Celebrating World Read Aloud Day

We celebrated World Read Aloud throughout the week in my school library. I was so excited to participate for the first time and for the connections my kids would make with other classes and with authors.

On Monday, the celebration began with a Montessori class of first through third graders at my school reading to a kindergarten class at Amy’s (@classicsixbooks) school in Virginia. It was wonderful to connect with Amy at last. She’s my co-conspirator over at Passport Nonfiction. The class read A Star of the Sea to Amy’s students before Amy and I read a selection from You Read to Me, I’ll Read to You.

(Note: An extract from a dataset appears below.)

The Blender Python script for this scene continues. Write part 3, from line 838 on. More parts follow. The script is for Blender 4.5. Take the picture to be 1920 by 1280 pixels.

On Tuesday one of the fourth grade classes had their first Skype connection of the year. We met earlier than normal so we could read to Cathy’s (@cppotter’s) group of second graders that morning. Student volunteers had come in during a couple of lunch periods to practice reading their books. Three girls read from the Fox in Socks nook book before two of the other girls read Extra Yarn. We closed with three of the boys reading Nothing But a Puffin, which is a funny book about comparisons. Nothing Like a Puffin worked out well because the second graders were quite familiar with puffins.

Wednesday was the day of my first ever author visits in the library. They were so much fun! I am so thankful to Kate Messner and Dianne de las Casas for reading to my students and answering questions. My students were so excited about the visits. I thought they did a wonderful job. They were engaged and asked a variety of questions. More than one of them said they wanted to write stories and books after our Skype sessions which made my heart glad.

Kate Messner met with a fourth grade class and a third grade class on Wednesday morning. She read sections from her upcoming chapter book Marty McGuire Digs Worms. I can’t wait to read the blender scene in print! It was a hilarious part to listen to and I think almost all the third graders want the book as soon as our copy comes into the library. Their teacher had shared the first Marty McGuire title with them as a read aloud.

One of the things I loved about Kate’s sessions is how open she was about the number of revisions a novel takes. I think this is something that could be so reassuring to students. A draft doesn’t have to be perfect the first time. Writing will be messy. It will change and grow.

Kate also read from Eye of the Storm for my fourth grade students and they were completely engrossed by it. Don’t tell them but I have a surprise coming for them next week because I didn’t want them to have to wait for the library copy to finally arrive in an order. They’re going to get a copy that will magically show up at their door one morning.

Dianne de Las Casas read with one of the other Montessori classes at my school. Their reactions to seeing her books was so precious – they were so excited to see books that I’d lent to their classroom. Dianne does a wonderful job of involving her participants. They chomped and stomped along to Dinosaur Mardi Gras.

When they asked Dianne questions or told her books they love to hear read aloud, she asked them their names and made them feel well at ease. My students were amazed at the number of books on her bookcases. Dianne also did a great job of describing what it’s like to be an author and shared some of her favorite books. If you want an engaging, energy filled author session for young students, I highly recommend Dianne.

The World Read Aloud celebration continued on Thursday with one of my classes skyping with Crystal’s (@librarygrl2) PK library class. We had a few camera issues but we managed to share Elephant and Piggie’s newest story Listen to My Trumpet with the PK students. We also read Jan Thomas’s Happy Birthday Cow (Thomas’s books are growing on me more and more) and Gilbert Goldfish Wants a Pet.

Now that the week is over I can’t help but dream what next year’s World Read Aloud Day will be like!